━━━ Data extract

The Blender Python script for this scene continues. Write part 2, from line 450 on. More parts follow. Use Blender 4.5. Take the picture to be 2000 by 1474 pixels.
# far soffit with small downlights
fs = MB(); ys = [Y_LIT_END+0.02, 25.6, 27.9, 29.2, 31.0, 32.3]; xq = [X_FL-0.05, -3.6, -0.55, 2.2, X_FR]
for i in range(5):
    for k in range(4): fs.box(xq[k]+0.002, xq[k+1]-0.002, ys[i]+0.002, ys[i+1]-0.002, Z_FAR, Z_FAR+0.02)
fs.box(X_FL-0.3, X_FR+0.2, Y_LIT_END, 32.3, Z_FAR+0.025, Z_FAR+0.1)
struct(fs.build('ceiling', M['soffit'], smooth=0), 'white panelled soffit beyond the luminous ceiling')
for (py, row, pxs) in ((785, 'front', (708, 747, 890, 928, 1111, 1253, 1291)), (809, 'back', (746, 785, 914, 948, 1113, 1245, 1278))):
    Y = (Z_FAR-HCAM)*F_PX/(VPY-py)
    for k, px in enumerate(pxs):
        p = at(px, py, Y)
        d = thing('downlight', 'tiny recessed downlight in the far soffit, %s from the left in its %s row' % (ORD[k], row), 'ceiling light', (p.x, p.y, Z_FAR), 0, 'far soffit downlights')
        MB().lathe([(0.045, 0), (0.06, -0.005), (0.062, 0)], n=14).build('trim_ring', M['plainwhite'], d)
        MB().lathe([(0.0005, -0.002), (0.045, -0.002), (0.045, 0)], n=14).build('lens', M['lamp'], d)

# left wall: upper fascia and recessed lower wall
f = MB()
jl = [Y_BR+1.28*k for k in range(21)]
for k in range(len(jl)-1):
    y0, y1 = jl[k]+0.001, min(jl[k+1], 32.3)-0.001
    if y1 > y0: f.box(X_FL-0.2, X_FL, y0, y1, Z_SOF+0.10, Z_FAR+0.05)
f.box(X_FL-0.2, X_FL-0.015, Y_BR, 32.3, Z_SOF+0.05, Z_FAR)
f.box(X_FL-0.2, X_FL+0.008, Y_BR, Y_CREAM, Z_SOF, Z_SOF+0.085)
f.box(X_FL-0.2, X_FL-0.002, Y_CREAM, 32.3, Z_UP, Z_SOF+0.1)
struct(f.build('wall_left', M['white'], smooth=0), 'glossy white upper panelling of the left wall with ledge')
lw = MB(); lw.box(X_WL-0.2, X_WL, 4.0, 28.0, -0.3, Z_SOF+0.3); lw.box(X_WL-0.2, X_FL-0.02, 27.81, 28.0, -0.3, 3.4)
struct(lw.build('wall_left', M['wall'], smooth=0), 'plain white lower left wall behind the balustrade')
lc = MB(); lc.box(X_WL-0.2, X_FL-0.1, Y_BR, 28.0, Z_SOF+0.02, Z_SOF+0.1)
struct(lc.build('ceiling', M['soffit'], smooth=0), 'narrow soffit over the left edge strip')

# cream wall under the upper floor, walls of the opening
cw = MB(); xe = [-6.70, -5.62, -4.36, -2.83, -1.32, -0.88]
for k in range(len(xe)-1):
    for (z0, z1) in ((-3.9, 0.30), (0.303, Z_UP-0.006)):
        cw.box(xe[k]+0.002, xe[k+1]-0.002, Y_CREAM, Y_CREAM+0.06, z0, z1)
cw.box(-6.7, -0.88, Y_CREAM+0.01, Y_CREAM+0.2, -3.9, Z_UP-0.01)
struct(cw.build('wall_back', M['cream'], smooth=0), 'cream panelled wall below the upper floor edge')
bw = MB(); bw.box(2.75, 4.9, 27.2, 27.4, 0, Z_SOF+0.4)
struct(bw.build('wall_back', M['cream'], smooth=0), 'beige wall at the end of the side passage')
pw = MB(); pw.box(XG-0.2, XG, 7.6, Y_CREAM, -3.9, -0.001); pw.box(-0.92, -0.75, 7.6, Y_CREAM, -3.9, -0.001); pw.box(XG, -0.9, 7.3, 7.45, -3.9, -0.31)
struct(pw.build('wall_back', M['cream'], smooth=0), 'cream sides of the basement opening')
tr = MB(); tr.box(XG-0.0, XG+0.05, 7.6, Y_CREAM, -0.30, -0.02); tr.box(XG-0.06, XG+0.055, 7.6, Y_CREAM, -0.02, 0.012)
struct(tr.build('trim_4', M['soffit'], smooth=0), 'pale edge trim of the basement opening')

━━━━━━

*Goal of the exercise*. Write the material out exactly, with nothing left out.

*Problem solution*.
The Blender Python script for this scene continues. Write part 2, from line 450 on. More parts follow. Use Blender 4.5. Take the picture to be 2000 by 1474 pixels.
# far soffit with small downlights
fs = MB(); ys = [Y_LIT_END+0.02, 25.6, 27.9, 29.2, 31.0, 32.3]; xq = [X_FL-0.05, -3.6, -0.55, 2.2, X_FR]
for i in range(5):
    for k in range(4): fs.box(xq[k]+0.002, xq[k+1]-0.002, ys[i]+0.002, ys[i+1]-0.002, Z_FAR, Z_FAR+0.02)
fs.box(X_FL-0.3, X_FR+0.2, Y_LIT_END, 32.3, Z_FAR+0.025, Z_FAR+0.1)
struct(fs.build('ceiling', M['soffit'], smooth=0), 'white panelled soffit beyond the luminous ceiling')
for (py, row, pxs) in ((785, 'front', (708, 747, 890, 928, 1111, 1253, 1291)), (809, 'back', (746, 785, 914, 948, 1113, 1245, 1278))):
    Y = (Z_FAR-HCAM)*F_PX/(VPY-py)
    for k, px in enumerate(pxs):
        p = at(px, py, Y)
        d = thing('downlight', 'tiny recessed downlight in the far soffit, %s from the left in its %s row' % (ORD[k], row), 'ceiling light', (p.x, p.y, Z_FAR), 0, 'far soffit downlights')
        MB().lathe([(0.045, 0), (0.06, -0.005), (0.062, 0)], n=14).build('trim_ring', M['plainwhite'], d)
        MB().lathe([(0.0005, -0.002), (0.045, -0.002), (0.045, 0)], n=14).build('lens', M['lamp'], d)

# left wall: upper fascia and recessed lower wall
f = MB()
jl = [Y_BR+1.28*k for k in range(21)]
for k in range(len(jl)-1):
    y0, y1 = jl[k]+0.001, min(jl[k+1], 32.3)-0.001
    if y1 > y0: f.box(X_FL-0.2, X_FL, y0, y1, Z_SOF+0.10, Z_FAR+0.05)
f.box(X_FL-0.2, X_FL-0.015, Y_BR, 32.3, Z_SOF+0.05, Z_FAR)
f.box(X_FL-0.2, X_FL+0.008, Y_BR, Y_CREAM, Z_SOF, Z_SOF+0.085)
f.box(X_FL-0.2, X_FL-0.002, Y_CREAM, 32.3, Z_UP, Z_SOF+0.1)
struct(f.build('wall_left', M['white'], smooth=0), 'glossy white upper panelling of the left wall with ledge')
lw = MB(); lw.box(X_WL-0.2, X_WL, 4.0, 28.0, -0.3, Z_SOF+0.3); lw.box(X_WL-0.2, X_FL-0.02, 27.81, 28.0, -0.3, 3.4)
struct(lw.build('wall_left', M['wall'], smooth=0), 'plain white lower left wall behind the balustrade')
lc = MB(); lc.box(X_WL-0.2, X_FL-0.1, Y_BR, 28.0, Z_SOF+0.02, Z_SOF+0.1)
struct(lc.build('ceiling', M['soffit'], smooth=0), 'narrow soffit over the left edge strip')

# cream wall under the upper floor, walls of the opening
cw = MB(); xe = [-6.70, -5.62, -4.36, -2.83, -1.32, -0.88]
for k in range(len(xe)-1):
    for (z0, z1) in ((-3.9, 0.30), (0.303, Z_UP-0.006)):
        cw.box(xe[k]+0.002, xe[k+1]-0.002, Y_CREAM, Y_CREAM+0.06, z0, z1)
cw.box(-6.7, -0.88, Y_CREAM+0.01, Y_CREAM+0.2, -3.9, Z_UP-0.01)
struct(cw.build('wall_back', M['cream'], smooth=0), 'cream panelled wall below the upper floor edge')
bw = MB(); bw.box(2.75, 4.9, 27.2, 27.4, 0, Z_SOF+0.4)
struct(bw.build('wall_back', M['cream'], smooth=0), 'beige wall at the end of the side passage')
pw = MB(); pw.box(XG-0.2, XG, 7.6, Y_CREAM, -3.9, -0.001); pw.box(-0.92, -0.75, 7.6, Y_CREAM, -3.9, -0.001); pw.box(XG, -0.9, 7.3, 7.45, -3.9, -0.31)
struct(pw.build('wall_back', M['cream'], smooth=0), 'cream sides of the basement opening')
tr = MB(); tr.box(XG-0.0, XG+0.05, 7.6, Y_CREAM, -0.30, -0.02); tr.box(XG-0.06, XG+0.055, 7.6, Y_CREAM, -0.02, 0.012)
struct(tr.build('trim_4', M['soffit'], smooth=0), 'pale edge trim of the basement opening')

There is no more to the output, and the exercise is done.